You might have reacted in any of those ways because you knew how the story ended, and we humans have a nasty habit of judging the actions of ourselves and others with the unfair, misleading benefit of hindsight. This tendency is a logical fallacy called Outcome Bias, and I introduce it not to point a finger, but to stake out a common ground, because we’re all guilty of it. Even those of us who are acutely aware of the damning impact of blaming victims must fight a natural tendency to judge a person’s decisions about alcohol, sex and fraternization based on what happened to them as opposed to what they actually did.

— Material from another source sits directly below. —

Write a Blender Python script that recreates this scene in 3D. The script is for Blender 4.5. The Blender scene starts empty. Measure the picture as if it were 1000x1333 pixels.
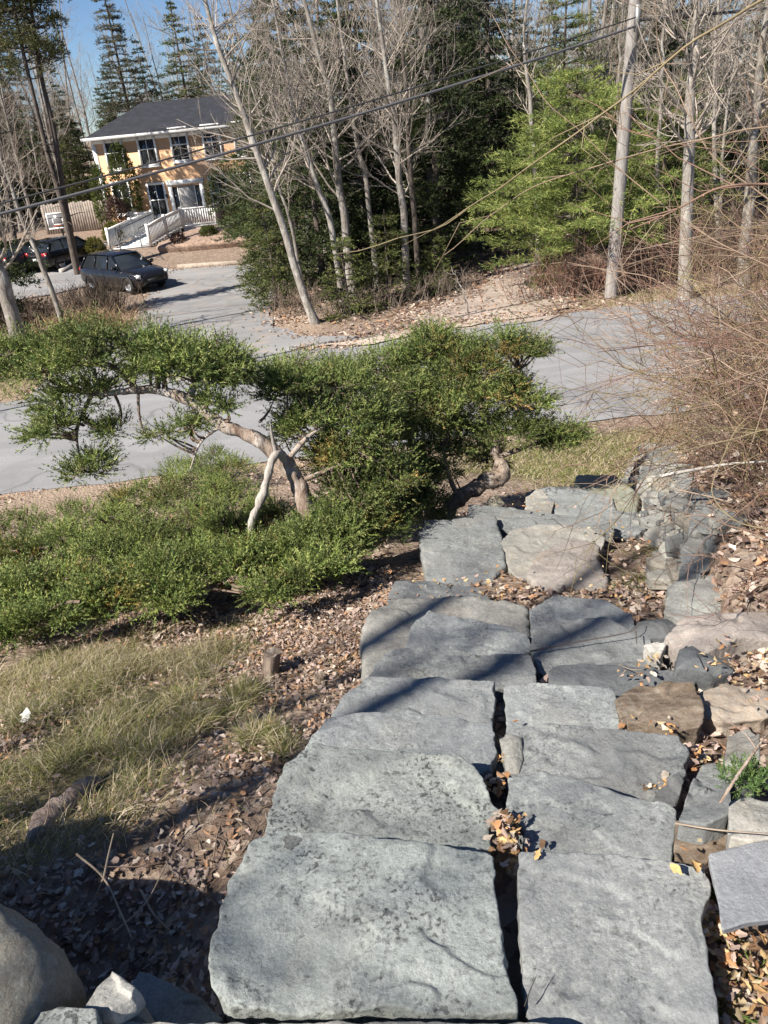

So what did I actually do that night? I had drinks with some friends, tried to make a couple new ones, chatted up my freshman floor crush, tried to fit in to my college’s social scene and pushed my personal boundaries a little bit, all while trying to embrace and conquer a new but intimidating social scenario. Nothing inherently dangerous about any of those things. Almost all of us have made choices that trade a little bit of vulnerability in exchange for relationships, memories and experiences and fortunately, the vast majority of the time, the worst thing that happens is a killer hangover or a missed alarm clock.

The reason my story is called The Night I Wasn’t Raped, see, isn’t because of the choices I made, which followed an almost identical script to those made safely by thousands of college students every weekend. The reason it bears that title is that none of those supporting players in the story – my friends, roommates, partygoers or fellow students – took advantage of my vulnerability. If someone had, my story might have had a different title, and it wouldn’t have had anything to do with what I did.

Outcome bias and its offspring, victim-blaming, are two of the core challenges facing all of us as we try to work toward a culture where victims are supported in their healing and perpetrators are held responsible for their actions. And when we acknowledge and confront these rape myths, we take small but significant steps toward a world where victims are not judged for their victimization simply because we know the title of their story.